Cordilleran Section - 106th Annual Meeting, and Pacific Section, American Association of Petroleum Geologists (27-29 May 2010)

Paper No. 3
Presentation Time: 8:30 AM-12:00 PM

APPLICATION OF A DEBRIS FLOW POTENTIAL MODEL ON THE 2008 PANTHER FIRE ON THE KLAMATH NATIONAL FOREST, NORTHERN CALIFORNIA


BELL, Angie1, DE LA FUENTE, Juan A.1 and BELL, Chad B.2, (1)Klamath National Forest, USDA, 1312 Fairlane Road, Yreka, CA 96097, (2)Klamath Basin Wildlife Refuge, US Fish and Wildlife Service, 4009 Hill Road, Tulelake, CA 96134, albell@fs.fed.us

Debris flows are a destructive force in the steep landscape of the Klamath Mountains in Northern California. Wildfires exacerbate the debris flow potential and volume by altering the characteristics of the hillslopes. These wildfire related debris flows can damage downstream facilities and block major roadways. The US Forest Service responds to fire events by deploying a Burned Area Emergency Response (BAER) Team to rapidly assess the threats to life and property. The assessment often includes an evaluation of debris flow potential and recommends mitigations. The mitigation measures for debris flows can be costly and it is imperative to have a tool to allow for the immediate prioritization of debris flow mitigation in burned areas.
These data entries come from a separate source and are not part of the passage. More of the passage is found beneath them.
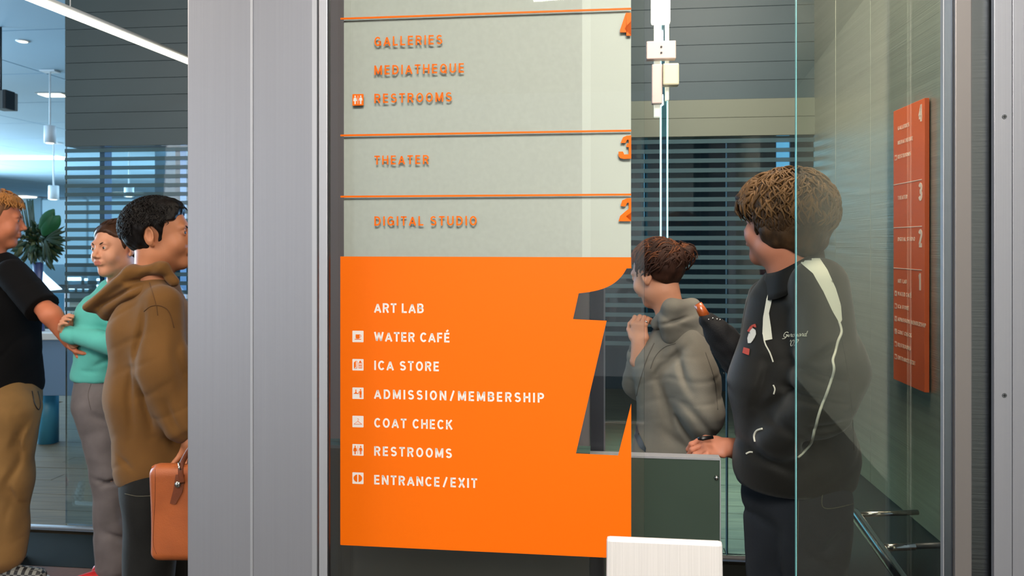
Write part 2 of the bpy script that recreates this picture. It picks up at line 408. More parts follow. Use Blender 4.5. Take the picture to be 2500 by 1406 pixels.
# ---- glazed partition with frosted stripes and the slatted bulkhead above
uL = FB.u(160)
gp = thing('window_5', None, None, tuple(FB.w(uL, 0, 0)), kind='structure')
zt = FB.z(300, 356)
fbox('pane', FB, uL, 3.0, 0, .012, .03, zt, GLASS_PART, gp)
tube('sill_rail', [FB.w(-7, .0, .012), FB.w(3.0, .0, .012)], .014, STEEL_SOFT, gp, 8)
pitch = 21.6/FPX*FB.D(300)
nz_ = int((zt-1.02)/pitch)
for i in range(nz_+1):
    z1 = zt-.012-i*pitch
    fbox('frosted_stripe', FB, uL, 2.6, -.006, -.002, z1-pitch*.44, z1, FILM, gp)
for x in (225, 413):
    fbox('mullion', FB, FB.u(x-6), FB.u(x+6), .08, .14, 0, zt, NAVYM, gp)
for x in (1783,):
    fbox('mullion', FB, FB.u(x-1.5), FB.u(x+1.5), .08, .12, 0, zt, TEALD, gp)
bh = thing('wall_bulkhead', None, None, tuple(FB.w(uL, 0, zt)), kind='structure')
fbox('bulkhead_core', FB, uL+.004, 2.6, .05, .12, zt, CZ, BLACKM, bh)
i = 0; z = zt; ph = 41/FPX*FB.D(300)
while z < CZ-.02:
    for (a, b) in ((uL, FB.u(1300)), (FB.u(1300)+.003, 2.6)):
        pale = (a > 0 and i in (0, 1))
        fbox('slat', FB, a, b, -.004 if not pale else -.012, .05, z+.0008, min(z+ph-.0008, CZ-.001), BAND if (pale and i < 2) else PLANK, bh, .001)
    z += ph; i += 1

# ---- lift front: steel jambs and the car wall
FS = Front(1.70)
jl = thing('trim_1', None, None, tuple(FS.w(FS.u(460), 0, 0)), kind='structure')
FJ = Front(1.62)
fbox('jamb_panel', FJ, FJ.u(457.5), FJ.u(615), 0, .04, 0, CZ, STEEL, jl, .003)
fbox('jamb_panel', FJ, FJ.u(616), FJ.u(774.5), 0.0, .04, 0, CZ, STEEL, jl, .003)
fbox('highlight_strip', FJ, FJ.u(611.5), FJ.u(617.5), -.0015, .001, 0, CZ, STEEL_SOFT, jl)  # lighter strip stands in for the highlight along the fold
fbox('highlight_strip', FJ, FJ.u(762), FJ.u(774), -.0012, .001, 0, CZ, STEEL_SOFT, jl)  # lighter band stands in for the highlight near the jamb's edge
fbox('jamb_core', FJ, FJ.u(460), FJ.u(774), .012, .035, 0, CZ, STEEL_DK, jl)
fbox('seal_strip', FJ, FJ.u(775), FJ.u(779), .015, .03, 0, CZ, BLACKM, jl)
fbox('edge_trim', FJ, FJ.u(778.5), FJ.u(799), 0, .012, 0, CZ, STEEL_SOFT, jl, .0015)
fbox('gasket', FJ, FJ.u(799), FJ.u(802), .002, .012, 0, CZ, BLACKM, jl)
jr = thing('trim_2', None, None, tuple(FJ.w(FJ.u(2420), 0, 0)), kind='structure')
fbox('reveal_strip', FJ, FJ.u(2310), FJ.u(2331), 0.01, 0.022, 0, CZ, mat('reveal_strip', (120, 128, 140), .3, 1), jr)
fbox('edge_trim', FJ, FJ.u(2308), FJ.u(2311.5), 0.01, 0.022, 0, CZ, STEEL_SOFT, jr)
fbox('post', FJ, FJ.u(2332), FJ.u(2373), 0, 0.012, 0, CZ, mat('post_grey', (126, 120, 117), .45, .6), jr, .002)
fbox('reveal', FJ, FJ.u(2374), FJ.u(2450), 0.02, 0.032, 0, CZ, mat('reveal_dark', (104, 108, 112), .3, 1, bump=(6, .1, (1, 1, 40))), jr)
fbox('jamb_panel', FJ, FJ.u(2427), FJ.u(2471), 0, 0.012, 0, CZ, STEEL, jr, .001)
fbox('jamb_panel', FJ, FJ.u(2472.5), FJ.u(2640), 0, 0.012, 0, CZ, STEEL, jr, .001)
def disc(name, F, x, y, r, w, m, par, dep=.003):
    u = F.u(x); z = F.z(x, y); return poly_prism(name, [(u+r*math.cos(t*math.pi/8), z+r*math.sin(t*math.pi/8)) for t in range(16)], F, w-dep, w+.001, m, par)
for y in (285, 965):
    s = disc('screw', FJ, 2452, y, .0045, 0, STEEL_DK, jr, .0012); 
    for aa in (0, 1):
        u = FJ.u(2452); z = FJ.z(2452, y); a_, b_ = (.003, .0006) if aa else (.0006, .003)
        fbox('screw_slot', FJ, u-a_, u+a_, -.0018, -.001, z-b_, z+b_, BLACKM, s)
# car side wall: passes through (1.30, 2.58) with direction (.094, 1)
CW = np.array([1.276, 2.34, 0]); cd = np.array([.0995, 1, 0]); cd /= np.linalg.norm(cd); cn = np.array([-cd[1], cd[0], 0])   # cn points into the car
class CarWall:
    def w(s, u, w, z): return CW+u*cd+w*cn+z*Zv
KW = CarWall()
def cw_at(x):   # distance along the wall where pixel column x meets it
    a = (x-1250)/FPX; return (a*CW[1]-CW[0])/(cd[0]-a*cd[1])
cwt = thing('wall_car', None, None, tuple(CW), kind='structure')
segs = [cw_at(2306), cw_at(2125), cw_at(2040), cw_at(1986)]
for a, b in zip(segs[:-1], segs[1:]): fbox('wall_panel', KW, a+.0015, b-.0015, -.03, 0, .60, CZ, STEEL_WALL, cwt, .0008)
fbox('dark_reflection', KW, segs[0], segs[-1], -.03, -.008, 0, .597, MATD, cwt)  # dark band in place of the dark reflection low in the glass
fbox('wall_joint', KW, segs[0], segs[-1], -.035, -.004, .1, CZ, STEEL_DK, cwt)
# half-height glass-clad panel inside the lift (between the directory and the people)
FH = Front(2.0)
hp = thing('balustrade_panel', 'low dark green-grey panel with a pale top edge and screw, behind the pedestal', 'panel', FH.w(FH.u(1650), 0, 0))
zt2 = FH.z(1650, 1120)
fbox('panel_body', FH, FH.u(1476), FH.u(1757), 0, .03, 0, zt2, mat('green_grey_panel', (54, 68, 58), .25, spec=.6, noise=(3, .06)), hp, .001)
fbox('panel_body', FH, FH.u(770), FH.u(1438), 0, .03, 0, zt2-.0, mat('taupe_panel', (84, 80, 74), .5), hp, .001)
fbox('top_edge', FH, FH.u(1440), FH.u(1759), -.002, .032, zt2, zt2+.005, STEEL_SOFT, hp)
fbox('side_edge', FH, FH.u(1757), FH.u(1759.5), -.002, .032, 0, zt2, STEEL_SOFT, hp)
V, Fc = tube_data([FH.w(FH.u(1749), -.006, FH.z(1749, 1166)), FH.w(FH.u(1749), .0, FH.z(1749, 1166))], [.004, .0065], 14); mobj('screw', V, Fc, CHROME, hp, True)
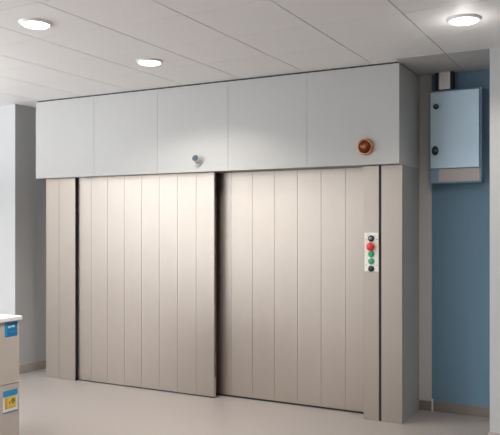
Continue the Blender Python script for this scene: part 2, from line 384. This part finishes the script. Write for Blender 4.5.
# ------------------------------------------------------------------ taupe drawer cabinet, front left
KX, KY, KH = -4.092, 3.97, 0.92     # +X face, far face, top
kc = thing('drawer_cabinet', 'taupe drawer cabinet with white worktop and two coloured labels', 'cabinet', (KX-0.3, KY-0.4, 0))
K0, KW = 3.17, 0.6
boxes('body', [(KX-KW, KX-0.02, K0, KY, 0.0, KH-0.03)], M['cart_edge'], kc)
boxes('worktop', [(KX-KW-0.01, KX+0.012, K0-0.012, KY+0.016, KH-0.0298, KH)], M['cart_top'], kc, 0.003)
df = boxes('drawer', [(KX-0.0198, KX, K0+0.002, KY-0.003, 0.425, KH-0.034)], M['cart'], kc, 0.0015)
dg = boxes('drawer', [(KX-0.0198, KX, K0+0.002, KY-0.003, 0.006, 0.420)], M['cart'], kc, 0.0015)
def label_(name, parent, ya, yb, za, zb, rects):
    """ rects: (u0,u1,v0,v1,material index) in fractions, drawn on a thin sticker """
    bm = bmesh.new(); mats = [M['lab_blue'], M['lab_cyan'], M['lab_yel'], M['lab_orange'], M['lab_white'], M['lab_dark'], M['lab_pale']]
    for i, (u0, u1, v0, v1, mi) in enumerate(rects):
        e = 0.0008+0.0003*i
        box(bm, KX+0.0003, KX+e, ya+(yb-ya)*u0, ya+(yb-ya)*u1, za+(zb-za)*v0, za+(zb-za)*v1, mi)
    o = obj(name, bm, mats); o.parent = parent; o.location = (0, 0, 0); o.matrix_parent_inverse = Matrix.Identity(4)
    o.location = (0, 0, 0)
    return o
LAB = [('label_sticker', df), ('label_sticker', dg)]
l1 = label_('label_sticker', df, KY-0.147, KY-0.024, 0.775, 0.884, [(0, 1, 0, 1, 0), (0, 0.2, 0, 1, 1), (0.26, 0.46, 0.6, 0.74, 6), (0.52, 0.78, 0.62, 0.76, 6), (0.28, 0.85, 0.3, 0.36, 1)])
l1['label'] = 'blue label with pale print'
l2 = label_('label_sticker', dg, KY-0.163, KY-0.024, 0.215, 0.377, [(0, 1, 0, 1, 4), (0, 1, 0.72, 1, 1), (0.10, 0.93, 0.16, 0.72, 2), (0.13, 0.30, 0.18, 0.66, 3), (0.42, 0.50, 0.34, 0.50, 5), (0.56, 0.84, 0.42, 0.56, 5), (0.62, 0.76, 0.35, 0.61, 5), (0.36, 0.80, 0.24, 0.265, 3), (0, 1, 0, 0.04, 0)])
l2['label'] = 'yellow label with blue top band'

# ------------------------------------------------------------------ world, camera, view
w = bpy.data.worlds.new('World'); sc.world = w; w.use_nodes = True
bg = w.node_tree.nodes['Background']; bg.inputs['Color'].default_value = (0.8, 0.9, 1, 1); bg.inputs['Strength'].default_value = 1.0
cam = bpy.data.cameras.new('Camera'); co = bpy.data.objects.new('Camera', cam); C.objects.link(co)
cam.sensor_fit = 'HORIZONTAL'; cam.sensor_width = 36; cam.lens = 717/500*36
cam.shift_y = 8.5/500
co.location = (0, 0, 1.6); co.rotation_euler = (math.pi/2, 0, math.radians(28.061))
cam.clip_start = 0.05
sc.camera = co
vs = sc.view_settings
vs.view_transform = 'Standard'; vs.look = 'None'; vs.exposure = 0.15; vs.gamma = 1.0; vs.use_curve_mapping = False
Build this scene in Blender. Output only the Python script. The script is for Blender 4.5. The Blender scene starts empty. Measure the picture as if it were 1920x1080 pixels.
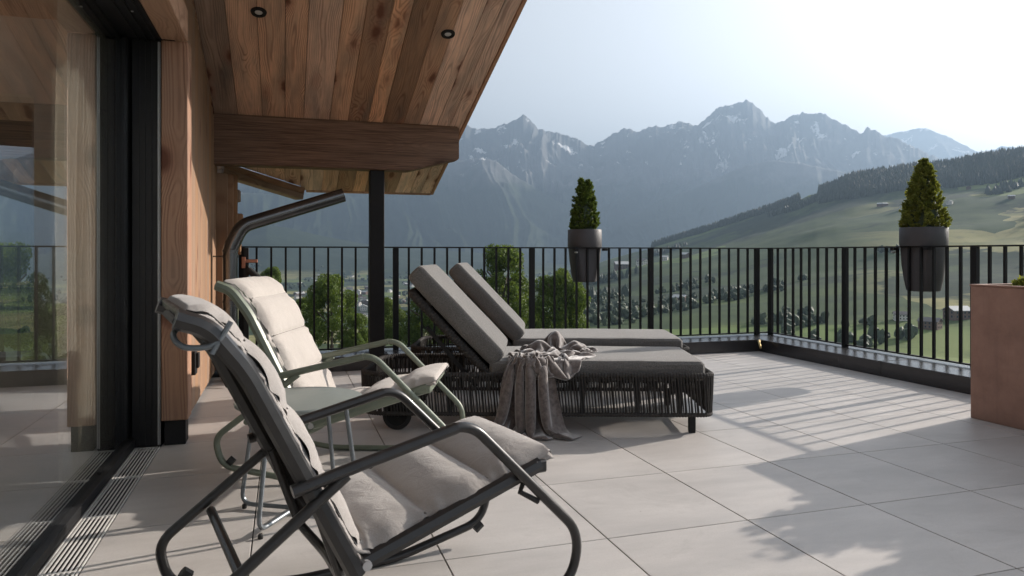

An existing post-fire debris flow model, calibrated for the Intermountain West, was applied to the 2008 Panther Fire on the Klamath National Forest in to evaluate its utility for BAER assessments in Northern California. The model predicts the probability of a debris flow event based on parameters easily obtained in existing spatial data. These include fire severity, slope, rainfall intensity, and soil characteristics. Two small debris flows were documented in the fire area due to a storm event in May 2009. The outcome of the model was compared to the field data collected to determine its applicability to fires on the Klamath National Forest. The debris flows occurred in the drainage basins with the highest debris flow probability indicating that, at the very least, the model could be used to relatively prioritize BAER restoration activities in the fire perimeter.